И вот я пишу мой рассказ. В "Лосином острове" незаметно наступил яркий юоновский март: солнце начинало пригревать, а снег поражал чистотой и ощущением, что вот-вот растает — скоро весна, кажется, пахло весной и даже пели птицы.
Участники акции расходились по домам и казались совсем маленькими грустными лосями на сверкающем белизной поле. Вместе с Ануфриевым, Летовым и Машей, мы заскочили в трамвай и поехали к нам домой, на этот раз — через Сокольники. Обратная дорога вообще была другой — мои спутники оживленно беседовали, их глаза блестели. У меня в волосах горели флюорисцентным светом большие скрепки. Я вспомнила, что прочла у Кастанеды, будто бы, если ты чувствуешь такой непередаваемо приятный нежный запах свежести и весны, значит, ты стоишь в месте силы: нужно остановиться и постоять. А я поздно спохватилась. Сергей Летов мне ответил: "На самом деле все намного проще. Моя мама психолог и я знаю: в мозгу центры удовольствия и обаняния расположены рядом. Испытывая удовольствие, ты думаешь, что чувствуешь запах...". Маша Чуйкова сказала: «Это были мои духи».

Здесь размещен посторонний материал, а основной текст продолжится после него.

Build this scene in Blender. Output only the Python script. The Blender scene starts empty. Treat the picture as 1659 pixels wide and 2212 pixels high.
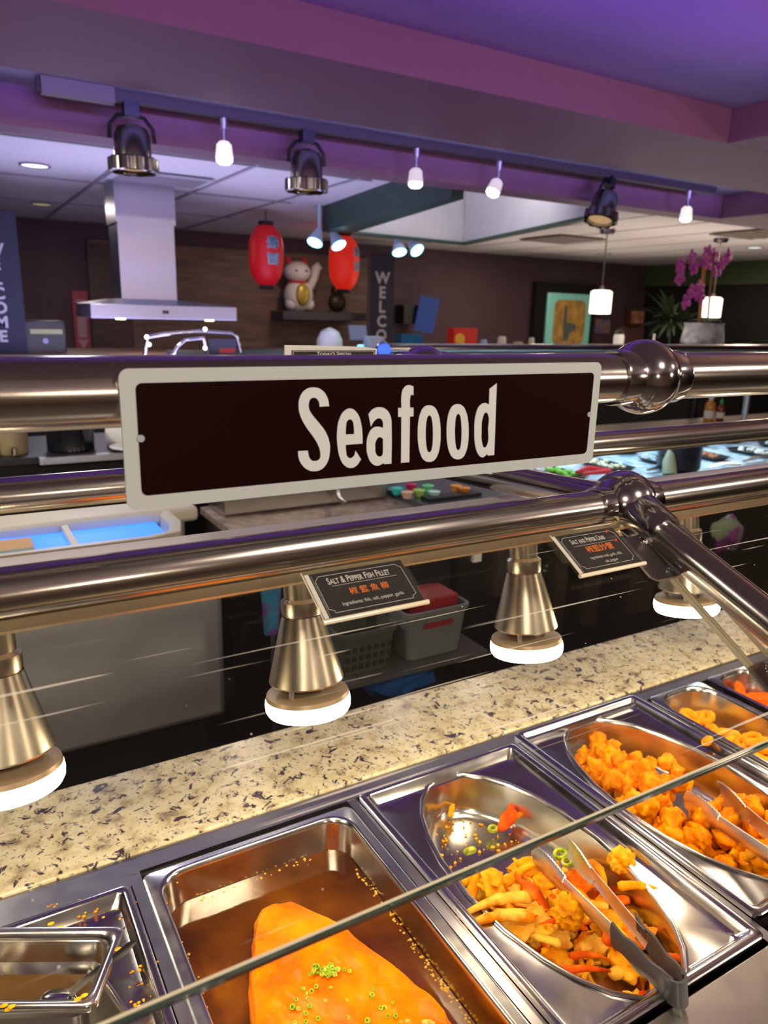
import bpy, bmesh, math, random
from math import sin, cos, pi, radians, atan2, sqrt, tan
from mathutils import Vector, Matrix, Euler, noise
random.seed(7)
SC = bpy.context.scene
COL = SC.collection

# ------------------------------------------------------------------ camera
YAW, PITCH, ROLL, FPX = 0.5339065, 0.26081295, -0.02596786, 1607.26
CAMZ = 1.65
_f = Vector((sin(YAW)*cos(PITCH), cos(YAW)*cos(PITCH), -sin(PITCH)))
_r = Vector((cos(YAW), -sin(YAW), 0)); _d = _f.cross(_r)
R0 = cos(ROLL)*_r + sin(ROLL)*_d
R1 = -sin(ROLL)*_r + cos(ROLL)*_d
cam = bpy.data.cameras.new('camera')
cam.sensor_fit = 'HORIZONTAL'; cam.sensor_width = 36; cam.lens = 36*FPX/1659
cam.clip_start = .02; cam.clip_end = 60
cam.dof.use_dof = True; cam.dof.focus_distance = .80; cam.dof.aperture_fstop = 11
camo = bpy.data.objects.new('camera', cam); COL.objects.link(camo)
camo.matrix_world = Matrix(((R0.x, -R1.x, -_f.x, 0), (R0.y, -R1.y, -_f.y, 0), (R0.z, -R1.z, -_f.z, CAMZ), (0, 0, 0, 1)))
SC.camera = camo

# ------------------------------------------------------------------ world, exposure
SC.view_settings.view_transform = 'Standard'; SC.view_settings.look = 'None'
SC.view_settings.gamma = 1; SC.view_settings.use_curve_mapping = False
SC.view_settings.exposure = 0.28
wd = bpy.data.worlds.new('world'); SC.world = wd; wd.use_nodes = True
wd.node_tree.nodes['Background'].inputs[0].default_value = (.55, .40, .50, 1)
wd.node_tree.nodes['Background'].inputs[1].default_value = .14
SC.cycles.max_bounces = 8; SC.cycles.transparent_max_bounces = 16
SC.cycles.sample_clamp_indirect = 4

def area(name, loc, tgt, size, power, color, sy=None, spread=None):
    l = bpy.data.lights.new(name, 'AREA'); l.energy = power; l.color = color; l.size = size
    if sy: l.shape = 'RECTANGLE'; l.size_y = sy
    if spread: l.spread = radians(spread)
    o = bpy.data.objects.new(name, l); COL.objects.link(o); o.location = loc
    d = Vector(tgt)-Vector(loc); o.rotation_euler = d.to_track_quat('-Z', 'Y').to_euler()
    return o
# cove strips: violet in the raised ceiling tray, blue violet along the track recess
area('cove_light_tray', (1.3, 1.5, 2.1), (1.3, 1.75, 2.49), 2.6, 5.2, (.24, .025, 1.0), .1)
area('cove_light_tray_warm', (2.3, .75, 2.1), (2.3, .8, 2.49), .3, 2.4, (1.0, .62, .25), .5)
area('cove_light_recess', (2.3, 2.87, 2.385), (2.3, 3.2, 2.44), 4.2, 2.3, (.30, .24, 1.0), .02, 60)
# downlights over the customers' side and over the kitchen
for x, y, p in ((-.6, -.9, 20), (1.0, -.7, 20), (2.6, -.6, 16), (-.9, .9, 6)):
    area('customer_downlight', (x, y, 2.47), (x+.1, y+.5, 0), .18, p, (1.0, .84, .66))
for x, y, p, c in ((.9, 6.6, 6, (1, .85, .75)), (3.4, 7.0, 6, (1, .82, .72)), (6.0, 6.6, 16, (1, .80, .62)),
                   (6.6, 4.2, 16, (1, .80, .60)), (8.0, 6.2, 8, (1, .8, .6)), (.6, 4.3, 10, (.8, .82, 1))):
    area('kitchen_downlight', (x, y, 2.40), (x, y, 0), .25, p, c)
area('kitchen_bounce_light', (1.4, 5.0, 1.25), (1.4, 5.2, 2.4), 2.2, 60, (.56, .52, .96))
area('kitchen_bounce_warm', (6.2, 5.4, 1.1), (6.2, 5.4, 2.4), 2.8, 52, (1.0, .84, .70))
area('coffer_light', (3.2, 4.2, 3.0), (3.5, 5.2, 2.5), .6, 12, (1.0, .96, .98))
area('salad_light', (3.2, 2.6, 1.42), (3.2, 2.6, .9), 1.6, 10, (.62, .85, 1.0), .12)

area('freezer_fill_light', (-.5, 2.7, 2.30), (-.2, 2.5, 1.0), .12, 14, (1, .93, .78))  # unseen area light added to brighten the cream freezer
for x, y, z in ((-1.3, -1.6, 1.95), (.5, -2.2, 1.95), (2.6, -1.4, 1.95), (4.0, .2, 1.95)):  # unseen point lights added to brighten soffit, ceiling and rails; no fixtures hang here
    l = bpy.data.lights.new('dining_fill_light', 'POINT'); l.energy = 16; l.color = (1, .80, .60); l.shadow_soft_size = .12
    o = bpy.data.objects.new('dining_fill_light', l); COL.objects.link(o); o.location = (x, y, z)
# ------------------------------------------------------------------ helpers
C0 = Vector((0, 0, CAMZ))
def ray(x, y):
    return R0*((x-829.5)/FPX) + R1*((y-1106.0)/FPX) + _f
def at(x, y, Y):
    r = ray(x, y); return C0 + r*(Y/r.y)
def atz(x, y, z):
    r = ray(x, y); return C0 + r*((z-CAMZ)/r.z)

class MB:
    def __init__(s): s.v = []; s.f = []
    def add(s, v, f):
        k = len(s.v); s.v += [Vector(p) for p in v]; s.f += [tuple(i+k for i in q) for q in f]; return s
    def box(s, c, d, rot=None):
        c = Vector(c); h = Vector(d)/2
        P = [Vector((x*h.x, y*h.y, z*h.z)) for x in (-1, 1) for y in (-1, 1) for z in (-1, 1)]
        if rot: m = Euler(rot).to_matrix(); P = [m@p for p in P]
        return s.add([c+p for p in P], [(0, 1, 3, 2), (4, 6, 7, 5), (0, 4, 5, 1), (2, 3, 7, 6), (0, 2, 6, 4), (1, 5, 7, 3)])
    def bb(s, x0, x1, y0, y1, z0, z1):
        return s.box(((x0+x1)/2, (y0+y1)/2, (z0+z1)/2), (x1-x0, y1-y0, z1-z0))
    def loft(s, loops, cap0=False, cap1=False, closed=True):
        n = len(loops[0]); v = [p for L in loops for p in L]; f = []
        for a in range(len(loops)-1):
            for i in range(n if closed else n-1):
                j = (i+1) % n
                f.append((a*n+i, a*n+j, (a+1)*n+j, (a+1)*n+i))
        if cap0: f.append(tuple(range(n))[::-1])
        if cap1: f.append(tuple((len(loops)-1)*n+i for i in range(n)))
        return s.add(v, f)
    def lathe(s, prof, c=(0, 0, 0), n=32, axis=(0, 0, 1), caps=True):
        ax = Vector(axis).normalized(); q = ax.to_track_quat('Z', 'Y') if abs(ax.z) < .9999 else None
        L = []
        for r, z in prof:
            ring = []
            for i in range(n):
                a = 2*pi*i/n; p = Vector((r*cos(a), r*sin(a), z))
                if q: p = q@p
                elif ax.z < 0: p = Vector((p.x, -p.y, -p.z))
                ring.append(Vector(c)+p)
            L.append(ring)
        return s.loft(L, caps, caps)
    def cyl(s, a, b, r, r2=None, n=20):
        a = Vector(a); b = Vector(b); return s.lathe([(r, 0), (r if r2 is None else r2, (b-a).length)], a, n, b-a)
    def ball(s, c, r, n=24, sc=(1, 1, 1), rot=None):
        m = Euler(rot).to_matrix() if rot else Matrix.Identity(3)
        L = []
        for k in range(n//2+1):
            t = pi*k/(n//2); rr = max(sin(t), 1e-3)
            L.append([Vector(c)+m@Vector((r*sc[0]*rr*cos(2*pi*i/n), r*sc[1]*rr*sin(2*pi*i/n), -r*sc[2]*cos(t))) for i in range(n)])
        return s.loft(L, True, True)
    def tube(s, pts, rad, n=14, flat=None):
        pts = [Vector(p) for p in pts]; L = []; up = None
        for i, p in enumerate(pts):
            d = (pts[min(i+1, len(pts)-1)]-pts[max(i-1, 0)]).normalized()
            if up is None: up = Vector((0, 0, 1)) if abs(d.z) < .9 else Vector((1, 0, 0))
            a = d.cross(up).normalized(); b = a.cross(d).normalized(); up = b
            r = rad[i] if isinstance(rad, (list, tuple)) else rad
            fx, fy = flat if flat else (1, 1)
            L.append([p+a*r*fx*cos(2*pi*k/n)+b*r*fy*sin(2*pi*k/n) for k in range(n)])
        return s.loft(L, True, True)
    def prism(s, poly, z0, z1):
        return s.loft([[Vector((x, y, z0)) for x, y in poly], [Vector((x, y, z1)) for x, y in poly]], True, True)
    def quadprism(s, P, nrm, t):
        n = Vector(nrm)*t; return s.loft([[Vector(p) for p in P], [Vector(p)+n for p in P]], True, True)

def obj(name, mb, m, parent=None, origin=None, smooth=True, ang=35, bevel=0, subs=0):
    """one mesh object; vertices are in world coordinates when origin is given"""
    o0 = Vector(origin) if origin is not None else Vector((0, 0, 0))
    me = bpy.data.meshes.new(name)
    if isinstance(mb, MB):
        me.from_pydata([tuple(p-o0) for p in mb.v], [], mb.f)
    else:
        mb.to_mesh(me); mb.free()
    bm = bmesh.new(); bm.from_mesh(me); bmesh.ops.recalc_face_normals(bm, faces=bm.faces); bm.to_mesh(me); bm.free()
    if smooth:
        me.polygons.foreach_set('use_smooth', [True]*len(me.polygons)); me.set_sharp_from_angle(angle=radians(ang))
    me.materials.append(m)
    o = bpy.data.objects.new(name, me); COL.objects.link(o)
    if parent is not None: o.parent = parent
    elif origin is not None: o.location = o0
    if bevel:
        b = o.modifiers.new('bevel', 'BEVEL'); b.width = bevel; b.segments = 2; b.limit_method = 'ANGLE'
    return o
def tag(o, label=None, cat=None, group=None, kind=None):
    if label: o['label'] = label
    if cat: o['category'] = cat
    if group: o['group'] = group
    if kind: o['kind'] = kind
    return o
def thing(name, loc, label, cat, group=None):
    o = bpy.data.objects.new(name, None); COL.objects.link(o); o.location = loc; o.empty_display_size = .05
    return tag(o, label, cat, group)
def struct(name, mb, m, **k): return tag(obj(name, mb, m, origin=(0, 0, 0), **k), kind='structure')
def dup(root, loc, rz=0, label=None, group=None, rot=None, scale=None):
    r = root.copy(); COL.objects.link(r); r.location = loc; r.rotation_euler = rot if rot else (0, 0, rz)
    if scale: r.scale = (scale,)*3
    if label: r['label'] = label
    if group: r['group'] = group
    for ch in list(root.children):
        c = ch.copy(); COL.objects.link(c); c.parent = r
        for g in list(ch.children):
            d = g.copy(); COL.objects.link(d); d.parent = c
    return r
def text(name, body, size, m, parent, M, xs=1.0, caps=False, bold=0.0, ext=.0002, align='LEFT'):
    c = bpy.data.curves.new(name, 'FONT'); c.body = body; c.size = size; c.extrude = ext; c.offset = bold*size
    c.align_x = align; c.resolution_u = 3
    if caps:
        c.small_caps_scale = .78
        for i, ch in enumerate(body):
            if ch.islower(): c.body_format[i].use_small_caps = True
    t = bpy.data.objects.new(name+'_tmp', c); COL.objects.link(t); bpy.context.view_layer.update()
    me = bpy.data.meshes.new_from_object(t.evaluated_get(bpy.context.evaluated_depsgraph_get()))
    bpy.data.objects.remove(t); bpy.data.curves.remove(c)
    S = Matrix.Diagonal((xs, 1, 1, 1)); me.transform(M@S); me.name = name
    me.materials.clear(); me.materials.append(m)
    o = bpy.data.objects.new(name, me); COL.objects.link(o); o.parent = parent
    return o
def frame(org, xax, yax):
    x = Vector(xax).normalized(); y = Vector(yax).normalized(); z = x.cross(y).normalized()
    o = Vector(org)
    return Matrix(((x.x, y.x, z.x, o.x), (x.y, y.y, z.y, o.y), (x.z, y.z, z.z, o.z), (0, 0, 0, 1)))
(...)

Потом мы обедали у нас: с Летовым, Ануфриевым и Машей. Было просто, но празднично, — Алеша накрыл стол белой скатертью. Мы беседовали о цветущей Италии, пили красное вино (оно пьянило) и в мою северную комнату уже упало солнце.

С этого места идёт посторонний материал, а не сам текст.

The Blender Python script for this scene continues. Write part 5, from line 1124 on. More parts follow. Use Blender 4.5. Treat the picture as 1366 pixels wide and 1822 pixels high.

Если бы я была драматургом или писательницей, то написала бы пьесу, в которой были бы: — бесконечная белизна пустого космоса;
— белая галерея «Риджина» и белый завод «Красный богатырь»;
— белое поле-гора — «Лосиный остров»;
— настоящая белая бумага (месть) и кровь (жертвоприношение);
— белая скатерть, весна, красное вино и персонажи-люди.